Legal opinion opens door to possible change in Stonington finance board elections

Stonington - It appears a major obstacle has been removed for residents trying to change the town charter so that Board of Finance elections have a better chance of being contested in the future.

Town Attorney Tom Londregan has issued an opinion that the town would not need the state legislature to approve a special act to allow the town to make a change to the way finance board members are elected.

Town Clerk Cynthia Ladwig sought the opinion from Londregan because it was a special act of the legislature that created the Board of Finance in 1933. She wanted to ensure that the town would not have to seek approval of another special act to make the change.

Londregan said that he is of the opinion that a proposal recommended by a charter review commission and approved by voters would be sufficient to make the change.

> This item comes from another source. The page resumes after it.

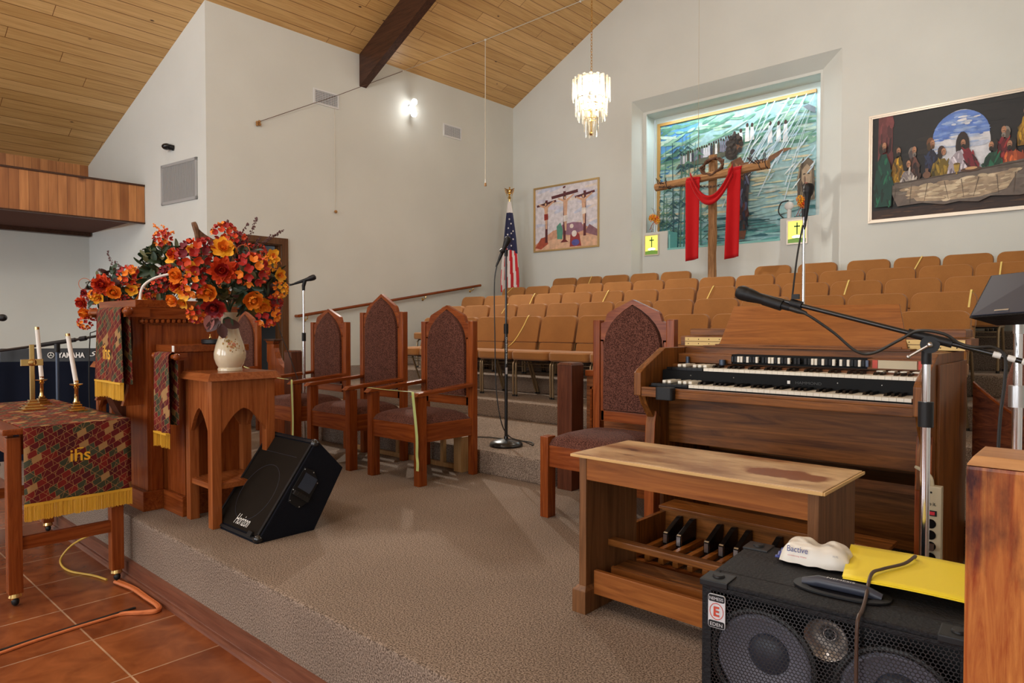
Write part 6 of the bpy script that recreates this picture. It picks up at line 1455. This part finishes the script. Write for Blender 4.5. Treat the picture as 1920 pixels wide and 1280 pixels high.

He pointed to a 1969 amendment to the state Constitution that prohibits the legislature from enacting any legislation "relative to the powers, organization, terms of elective office or forms of government for any municipality." He said this amendment took special acts away from the legislature when dealing with municipal government.

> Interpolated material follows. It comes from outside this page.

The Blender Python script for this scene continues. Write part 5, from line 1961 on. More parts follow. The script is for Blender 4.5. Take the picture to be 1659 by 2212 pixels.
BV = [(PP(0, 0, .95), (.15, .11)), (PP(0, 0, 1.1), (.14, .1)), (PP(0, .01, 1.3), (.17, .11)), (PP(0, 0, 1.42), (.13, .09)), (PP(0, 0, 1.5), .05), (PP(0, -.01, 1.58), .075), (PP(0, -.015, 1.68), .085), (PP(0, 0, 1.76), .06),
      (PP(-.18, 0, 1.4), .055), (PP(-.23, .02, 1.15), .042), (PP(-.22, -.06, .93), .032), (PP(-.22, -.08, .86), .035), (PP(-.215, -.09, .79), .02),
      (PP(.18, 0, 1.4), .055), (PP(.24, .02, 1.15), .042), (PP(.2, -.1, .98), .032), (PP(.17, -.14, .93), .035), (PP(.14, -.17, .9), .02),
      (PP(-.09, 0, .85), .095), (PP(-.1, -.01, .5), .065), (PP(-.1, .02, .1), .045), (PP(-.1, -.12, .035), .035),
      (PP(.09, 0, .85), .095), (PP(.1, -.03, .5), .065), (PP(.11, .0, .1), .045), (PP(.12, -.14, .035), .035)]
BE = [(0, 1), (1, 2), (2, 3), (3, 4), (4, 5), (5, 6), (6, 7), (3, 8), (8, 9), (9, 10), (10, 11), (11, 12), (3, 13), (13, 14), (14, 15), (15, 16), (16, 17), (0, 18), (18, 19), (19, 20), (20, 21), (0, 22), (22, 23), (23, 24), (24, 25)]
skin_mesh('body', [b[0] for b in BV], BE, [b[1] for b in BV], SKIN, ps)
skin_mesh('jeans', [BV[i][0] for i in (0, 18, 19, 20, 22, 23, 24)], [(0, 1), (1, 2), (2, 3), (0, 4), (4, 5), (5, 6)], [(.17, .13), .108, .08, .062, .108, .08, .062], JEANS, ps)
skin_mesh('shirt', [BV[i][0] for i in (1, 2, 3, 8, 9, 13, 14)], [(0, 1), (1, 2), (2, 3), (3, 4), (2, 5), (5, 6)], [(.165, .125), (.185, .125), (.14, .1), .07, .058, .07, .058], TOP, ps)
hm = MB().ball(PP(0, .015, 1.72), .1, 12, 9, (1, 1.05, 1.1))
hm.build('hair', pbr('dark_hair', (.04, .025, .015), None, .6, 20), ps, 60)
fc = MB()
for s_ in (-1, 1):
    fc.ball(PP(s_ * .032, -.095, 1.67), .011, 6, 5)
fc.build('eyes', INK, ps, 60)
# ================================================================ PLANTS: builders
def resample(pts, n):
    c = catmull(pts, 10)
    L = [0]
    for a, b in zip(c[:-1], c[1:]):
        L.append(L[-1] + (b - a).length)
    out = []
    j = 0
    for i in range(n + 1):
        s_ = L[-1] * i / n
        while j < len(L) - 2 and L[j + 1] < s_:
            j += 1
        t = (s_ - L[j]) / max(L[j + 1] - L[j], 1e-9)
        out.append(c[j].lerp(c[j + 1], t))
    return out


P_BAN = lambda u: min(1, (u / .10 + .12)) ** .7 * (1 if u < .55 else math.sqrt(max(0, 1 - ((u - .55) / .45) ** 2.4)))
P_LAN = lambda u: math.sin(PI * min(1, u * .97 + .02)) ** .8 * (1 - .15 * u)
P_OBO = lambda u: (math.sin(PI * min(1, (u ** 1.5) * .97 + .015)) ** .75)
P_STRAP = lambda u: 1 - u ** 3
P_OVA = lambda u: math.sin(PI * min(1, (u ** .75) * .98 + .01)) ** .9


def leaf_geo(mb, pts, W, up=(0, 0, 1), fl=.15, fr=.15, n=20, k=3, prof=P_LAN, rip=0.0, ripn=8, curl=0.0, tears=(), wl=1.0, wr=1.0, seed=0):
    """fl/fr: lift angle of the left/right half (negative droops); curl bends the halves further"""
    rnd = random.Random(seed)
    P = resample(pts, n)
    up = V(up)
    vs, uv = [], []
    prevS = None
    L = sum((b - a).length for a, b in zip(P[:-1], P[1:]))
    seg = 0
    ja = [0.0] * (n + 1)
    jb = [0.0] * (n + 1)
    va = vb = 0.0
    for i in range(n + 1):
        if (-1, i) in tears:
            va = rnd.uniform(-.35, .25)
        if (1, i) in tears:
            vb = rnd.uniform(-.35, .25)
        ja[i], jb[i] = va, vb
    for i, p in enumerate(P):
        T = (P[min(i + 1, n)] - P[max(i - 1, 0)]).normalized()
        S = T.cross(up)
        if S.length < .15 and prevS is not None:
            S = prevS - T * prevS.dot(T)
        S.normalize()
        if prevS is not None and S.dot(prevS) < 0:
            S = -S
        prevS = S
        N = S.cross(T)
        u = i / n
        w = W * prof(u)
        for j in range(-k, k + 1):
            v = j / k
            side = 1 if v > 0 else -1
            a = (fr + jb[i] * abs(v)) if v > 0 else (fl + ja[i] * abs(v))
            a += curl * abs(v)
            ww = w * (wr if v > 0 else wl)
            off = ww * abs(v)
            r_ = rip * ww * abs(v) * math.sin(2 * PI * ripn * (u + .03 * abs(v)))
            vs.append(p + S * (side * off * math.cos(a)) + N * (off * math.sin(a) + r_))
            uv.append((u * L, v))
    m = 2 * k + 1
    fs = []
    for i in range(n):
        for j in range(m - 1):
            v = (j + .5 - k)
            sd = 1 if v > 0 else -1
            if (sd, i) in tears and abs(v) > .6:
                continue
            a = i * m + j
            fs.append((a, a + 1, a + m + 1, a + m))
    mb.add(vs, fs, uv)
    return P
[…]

In addition, he said the Home Rule Act of 1957 provided that all existing charters and special acts would continue until changed by a town's adoption of a charter or a charter revision. The town created its charter in 1989. Londregan concluded that the "only reasonable method" to amend the town charter is through charter revision.

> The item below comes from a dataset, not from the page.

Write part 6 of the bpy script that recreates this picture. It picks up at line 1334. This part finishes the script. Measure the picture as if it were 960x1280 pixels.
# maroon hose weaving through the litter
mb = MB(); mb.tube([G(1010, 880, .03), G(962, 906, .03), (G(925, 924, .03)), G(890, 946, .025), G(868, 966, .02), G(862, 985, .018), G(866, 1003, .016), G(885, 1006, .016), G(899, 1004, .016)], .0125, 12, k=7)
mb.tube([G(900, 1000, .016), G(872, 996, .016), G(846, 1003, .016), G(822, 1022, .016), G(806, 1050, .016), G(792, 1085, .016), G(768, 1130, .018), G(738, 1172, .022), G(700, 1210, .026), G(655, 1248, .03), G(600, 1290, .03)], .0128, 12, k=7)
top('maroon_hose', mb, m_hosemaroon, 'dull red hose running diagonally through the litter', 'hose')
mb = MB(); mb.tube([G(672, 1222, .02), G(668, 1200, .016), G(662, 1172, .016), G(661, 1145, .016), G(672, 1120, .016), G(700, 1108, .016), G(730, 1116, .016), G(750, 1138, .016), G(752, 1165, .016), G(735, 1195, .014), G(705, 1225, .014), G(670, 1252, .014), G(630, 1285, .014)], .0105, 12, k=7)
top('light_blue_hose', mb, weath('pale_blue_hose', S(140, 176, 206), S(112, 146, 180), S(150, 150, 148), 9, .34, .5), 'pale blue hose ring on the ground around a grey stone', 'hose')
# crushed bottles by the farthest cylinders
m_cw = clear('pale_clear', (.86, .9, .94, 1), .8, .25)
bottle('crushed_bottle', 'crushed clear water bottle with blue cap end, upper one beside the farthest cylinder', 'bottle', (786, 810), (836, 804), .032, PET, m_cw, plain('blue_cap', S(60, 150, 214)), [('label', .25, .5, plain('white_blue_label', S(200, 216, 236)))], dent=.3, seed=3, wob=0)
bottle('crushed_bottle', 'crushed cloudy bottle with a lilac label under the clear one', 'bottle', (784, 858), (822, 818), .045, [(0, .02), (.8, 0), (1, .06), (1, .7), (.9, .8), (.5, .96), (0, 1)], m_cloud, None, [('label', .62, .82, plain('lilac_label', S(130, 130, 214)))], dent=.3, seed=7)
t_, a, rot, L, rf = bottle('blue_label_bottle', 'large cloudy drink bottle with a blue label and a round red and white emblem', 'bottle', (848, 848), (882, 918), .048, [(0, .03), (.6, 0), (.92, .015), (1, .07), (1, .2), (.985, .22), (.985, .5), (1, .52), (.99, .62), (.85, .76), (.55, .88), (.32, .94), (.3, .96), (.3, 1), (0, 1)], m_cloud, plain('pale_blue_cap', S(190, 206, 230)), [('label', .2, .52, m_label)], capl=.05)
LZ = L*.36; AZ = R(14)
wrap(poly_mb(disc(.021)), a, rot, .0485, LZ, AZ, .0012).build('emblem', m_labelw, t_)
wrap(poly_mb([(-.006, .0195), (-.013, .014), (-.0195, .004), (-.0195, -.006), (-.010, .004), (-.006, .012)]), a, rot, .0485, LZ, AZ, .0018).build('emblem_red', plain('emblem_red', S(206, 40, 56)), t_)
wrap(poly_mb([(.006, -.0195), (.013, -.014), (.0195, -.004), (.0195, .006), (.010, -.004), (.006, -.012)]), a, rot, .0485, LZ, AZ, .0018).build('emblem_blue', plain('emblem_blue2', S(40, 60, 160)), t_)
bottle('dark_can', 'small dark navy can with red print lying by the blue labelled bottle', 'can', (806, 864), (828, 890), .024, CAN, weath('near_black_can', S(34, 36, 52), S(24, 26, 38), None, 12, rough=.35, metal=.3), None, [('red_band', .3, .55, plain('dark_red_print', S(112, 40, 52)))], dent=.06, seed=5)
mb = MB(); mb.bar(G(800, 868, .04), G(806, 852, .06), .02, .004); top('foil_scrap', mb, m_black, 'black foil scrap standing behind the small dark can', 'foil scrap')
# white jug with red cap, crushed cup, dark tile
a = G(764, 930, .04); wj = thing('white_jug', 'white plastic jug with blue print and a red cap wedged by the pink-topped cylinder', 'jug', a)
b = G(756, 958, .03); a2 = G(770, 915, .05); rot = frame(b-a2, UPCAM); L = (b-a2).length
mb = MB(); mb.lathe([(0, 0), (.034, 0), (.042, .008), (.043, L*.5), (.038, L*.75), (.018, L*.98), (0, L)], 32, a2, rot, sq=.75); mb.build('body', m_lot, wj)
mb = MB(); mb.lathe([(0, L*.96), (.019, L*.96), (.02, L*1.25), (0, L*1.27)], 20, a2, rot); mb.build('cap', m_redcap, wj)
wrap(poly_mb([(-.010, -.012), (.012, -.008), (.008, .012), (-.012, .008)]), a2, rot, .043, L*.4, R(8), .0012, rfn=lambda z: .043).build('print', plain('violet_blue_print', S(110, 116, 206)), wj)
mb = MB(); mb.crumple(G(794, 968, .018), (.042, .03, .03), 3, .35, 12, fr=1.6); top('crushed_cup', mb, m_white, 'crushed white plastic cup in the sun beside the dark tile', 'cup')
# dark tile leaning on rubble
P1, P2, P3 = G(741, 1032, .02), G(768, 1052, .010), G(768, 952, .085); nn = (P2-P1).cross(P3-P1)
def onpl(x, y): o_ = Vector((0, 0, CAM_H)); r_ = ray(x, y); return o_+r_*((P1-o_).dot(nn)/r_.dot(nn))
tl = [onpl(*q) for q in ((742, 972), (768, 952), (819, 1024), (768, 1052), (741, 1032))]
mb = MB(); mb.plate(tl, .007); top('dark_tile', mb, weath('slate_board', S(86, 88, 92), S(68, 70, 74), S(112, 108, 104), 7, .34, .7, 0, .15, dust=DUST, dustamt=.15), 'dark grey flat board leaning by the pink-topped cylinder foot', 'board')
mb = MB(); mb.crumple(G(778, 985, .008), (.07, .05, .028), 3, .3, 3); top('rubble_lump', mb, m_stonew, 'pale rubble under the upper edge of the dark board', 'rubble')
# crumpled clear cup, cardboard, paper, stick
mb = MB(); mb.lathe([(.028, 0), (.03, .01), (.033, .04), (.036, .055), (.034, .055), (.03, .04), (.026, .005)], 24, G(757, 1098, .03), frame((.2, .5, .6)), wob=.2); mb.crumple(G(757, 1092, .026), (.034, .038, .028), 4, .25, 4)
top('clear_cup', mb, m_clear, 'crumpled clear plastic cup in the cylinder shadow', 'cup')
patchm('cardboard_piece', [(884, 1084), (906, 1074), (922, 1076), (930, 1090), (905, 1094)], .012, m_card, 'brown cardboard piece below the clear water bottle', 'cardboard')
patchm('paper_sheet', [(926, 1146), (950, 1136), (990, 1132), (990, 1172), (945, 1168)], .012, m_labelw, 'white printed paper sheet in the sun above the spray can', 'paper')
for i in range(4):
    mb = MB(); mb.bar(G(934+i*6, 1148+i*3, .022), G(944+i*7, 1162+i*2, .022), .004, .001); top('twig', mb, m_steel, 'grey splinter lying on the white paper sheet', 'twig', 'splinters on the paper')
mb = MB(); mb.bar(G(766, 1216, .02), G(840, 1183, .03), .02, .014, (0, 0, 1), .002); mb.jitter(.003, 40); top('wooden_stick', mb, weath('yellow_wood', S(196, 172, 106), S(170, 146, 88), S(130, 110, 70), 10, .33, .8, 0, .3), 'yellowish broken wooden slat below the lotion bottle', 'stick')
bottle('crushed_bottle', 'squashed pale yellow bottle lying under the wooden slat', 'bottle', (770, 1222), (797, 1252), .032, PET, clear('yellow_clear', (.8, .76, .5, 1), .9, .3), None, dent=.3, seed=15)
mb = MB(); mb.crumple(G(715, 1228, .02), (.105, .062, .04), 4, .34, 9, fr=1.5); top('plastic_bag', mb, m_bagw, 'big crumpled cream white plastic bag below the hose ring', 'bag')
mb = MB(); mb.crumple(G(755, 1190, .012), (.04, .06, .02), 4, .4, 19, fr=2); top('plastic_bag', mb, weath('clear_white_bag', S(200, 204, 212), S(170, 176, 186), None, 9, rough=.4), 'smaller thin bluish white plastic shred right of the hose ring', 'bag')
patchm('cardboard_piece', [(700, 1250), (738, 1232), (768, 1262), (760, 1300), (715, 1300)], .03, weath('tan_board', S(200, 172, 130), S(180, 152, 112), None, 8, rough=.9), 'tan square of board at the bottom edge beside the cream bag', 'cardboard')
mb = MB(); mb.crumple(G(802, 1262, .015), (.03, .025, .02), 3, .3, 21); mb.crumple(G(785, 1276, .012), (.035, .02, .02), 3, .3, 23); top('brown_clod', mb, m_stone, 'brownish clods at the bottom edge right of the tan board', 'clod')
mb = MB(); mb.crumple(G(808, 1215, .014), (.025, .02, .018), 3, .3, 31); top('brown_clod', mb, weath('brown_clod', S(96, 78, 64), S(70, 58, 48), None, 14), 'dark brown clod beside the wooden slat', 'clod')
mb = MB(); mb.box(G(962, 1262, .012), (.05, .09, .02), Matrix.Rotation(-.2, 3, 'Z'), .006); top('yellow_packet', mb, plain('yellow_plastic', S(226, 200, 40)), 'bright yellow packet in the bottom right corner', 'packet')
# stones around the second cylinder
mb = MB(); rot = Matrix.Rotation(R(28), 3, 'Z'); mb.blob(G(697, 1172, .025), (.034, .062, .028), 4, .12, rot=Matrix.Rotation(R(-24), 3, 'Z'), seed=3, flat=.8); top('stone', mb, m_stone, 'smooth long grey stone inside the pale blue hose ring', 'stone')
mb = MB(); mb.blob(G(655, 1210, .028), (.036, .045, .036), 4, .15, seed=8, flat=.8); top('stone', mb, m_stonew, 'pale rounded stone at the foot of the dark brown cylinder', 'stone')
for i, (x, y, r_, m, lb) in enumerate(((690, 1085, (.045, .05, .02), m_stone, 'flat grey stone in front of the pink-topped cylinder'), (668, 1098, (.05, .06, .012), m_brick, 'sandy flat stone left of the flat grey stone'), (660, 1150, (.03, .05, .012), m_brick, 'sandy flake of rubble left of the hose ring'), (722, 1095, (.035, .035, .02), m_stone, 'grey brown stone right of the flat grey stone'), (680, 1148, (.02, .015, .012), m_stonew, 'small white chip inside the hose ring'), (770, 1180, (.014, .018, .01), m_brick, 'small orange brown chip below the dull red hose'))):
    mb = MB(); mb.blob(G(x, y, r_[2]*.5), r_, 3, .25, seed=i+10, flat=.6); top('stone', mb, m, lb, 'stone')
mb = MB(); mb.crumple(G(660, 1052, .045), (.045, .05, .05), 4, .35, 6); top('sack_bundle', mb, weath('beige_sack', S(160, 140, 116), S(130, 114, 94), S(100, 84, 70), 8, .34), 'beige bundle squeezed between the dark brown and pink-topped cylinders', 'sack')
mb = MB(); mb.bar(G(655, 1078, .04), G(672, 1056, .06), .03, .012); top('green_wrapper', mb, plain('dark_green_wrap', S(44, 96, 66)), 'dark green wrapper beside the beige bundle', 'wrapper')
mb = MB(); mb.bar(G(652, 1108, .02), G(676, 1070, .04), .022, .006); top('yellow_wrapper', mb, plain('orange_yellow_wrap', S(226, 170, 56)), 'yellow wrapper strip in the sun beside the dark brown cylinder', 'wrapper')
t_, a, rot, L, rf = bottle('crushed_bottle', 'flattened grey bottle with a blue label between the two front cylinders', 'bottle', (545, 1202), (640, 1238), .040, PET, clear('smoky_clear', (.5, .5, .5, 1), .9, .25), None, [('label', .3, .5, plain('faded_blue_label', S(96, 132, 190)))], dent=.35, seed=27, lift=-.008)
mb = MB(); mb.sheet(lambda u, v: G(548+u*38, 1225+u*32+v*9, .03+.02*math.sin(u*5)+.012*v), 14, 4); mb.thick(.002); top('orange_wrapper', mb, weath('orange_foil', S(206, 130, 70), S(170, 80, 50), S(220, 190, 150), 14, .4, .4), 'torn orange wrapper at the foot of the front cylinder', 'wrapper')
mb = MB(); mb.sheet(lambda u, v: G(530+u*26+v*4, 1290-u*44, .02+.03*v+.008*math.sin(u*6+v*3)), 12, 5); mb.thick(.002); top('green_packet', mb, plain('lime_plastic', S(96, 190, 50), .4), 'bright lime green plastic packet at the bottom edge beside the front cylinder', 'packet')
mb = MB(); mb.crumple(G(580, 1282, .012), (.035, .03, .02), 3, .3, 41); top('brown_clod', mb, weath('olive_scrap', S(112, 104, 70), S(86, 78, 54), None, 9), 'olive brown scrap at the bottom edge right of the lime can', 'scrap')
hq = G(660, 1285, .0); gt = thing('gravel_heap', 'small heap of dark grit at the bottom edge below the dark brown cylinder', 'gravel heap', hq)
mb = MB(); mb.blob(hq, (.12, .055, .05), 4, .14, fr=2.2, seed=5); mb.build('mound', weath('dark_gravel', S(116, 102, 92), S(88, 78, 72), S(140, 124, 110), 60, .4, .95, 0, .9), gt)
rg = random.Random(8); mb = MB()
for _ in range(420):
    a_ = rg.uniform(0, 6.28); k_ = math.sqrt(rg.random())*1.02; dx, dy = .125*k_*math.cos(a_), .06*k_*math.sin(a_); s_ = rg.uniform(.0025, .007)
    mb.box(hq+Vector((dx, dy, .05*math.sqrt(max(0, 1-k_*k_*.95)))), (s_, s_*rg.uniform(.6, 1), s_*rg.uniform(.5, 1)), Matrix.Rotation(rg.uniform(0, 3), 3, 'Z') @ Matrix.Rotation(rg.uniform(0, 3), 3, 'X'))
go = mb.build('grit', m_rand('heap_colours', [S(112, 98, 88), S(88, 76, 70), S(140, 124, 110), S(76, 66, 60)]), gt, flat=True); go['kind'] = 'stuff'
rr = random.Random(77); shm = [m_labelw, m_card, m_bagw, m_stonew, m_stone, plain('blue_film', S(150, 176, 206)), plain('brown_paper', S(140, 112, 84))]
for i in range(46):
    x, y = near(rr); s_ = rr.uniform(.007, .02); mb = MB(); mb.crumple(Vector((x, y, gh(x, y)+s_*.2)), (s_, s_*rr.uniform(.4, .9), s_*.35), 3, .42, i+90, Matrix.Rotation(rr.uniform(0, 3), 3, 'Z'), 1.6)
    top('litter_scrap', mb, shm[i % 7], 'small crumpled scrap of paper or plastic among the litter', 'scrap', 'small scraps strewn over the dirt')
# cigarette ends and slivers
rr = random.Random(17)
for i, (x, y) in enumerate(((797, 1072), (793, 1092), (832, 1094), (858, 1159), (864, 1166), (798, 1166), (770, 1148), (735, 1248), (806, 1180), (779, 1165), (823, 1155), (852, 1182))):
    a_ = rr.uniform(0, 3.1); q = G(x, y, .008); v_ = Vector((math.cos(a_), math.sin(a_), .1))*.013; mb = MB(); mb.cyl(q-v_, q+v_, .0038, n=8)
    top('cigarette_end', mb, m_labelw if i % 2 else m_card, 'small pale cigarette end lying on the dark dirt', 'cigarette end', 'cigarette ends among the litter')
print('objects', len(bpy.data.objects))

Every two years, two of the six-year terms on the finance board come up for election. The current procedure calls for the Democratic and Republican town committees to nominate one candidate for each of the two positions. This means that if there is not a third-party, petitioning or independent candidate, the two party endorsed candidates run unopposed and are elected.

An effort to change the procedure failed about 15 years ago when a change was made to make the school board elections contested.

The effort was restarted this spring when some residents were upset when more than 500 people attended a public hearing on the proposed 2014-15 budget and called on the finance board to restore money it had cut from the school budget and let residents vote on it intact. The board refused.

The group has collected more than 1,300 signatures to force the town to create a Charter Revision Commission with the charge of making the finance board elections contested.

Ten percent of the town's 12,229 registered voters are needed to create the commission. Once the signatures are submitted and validated by Ladwig, the Board of Selectmen will be charged with establishing the commission within 90 days. That commission could consider a variety of charter changes in addition to the finance board elections.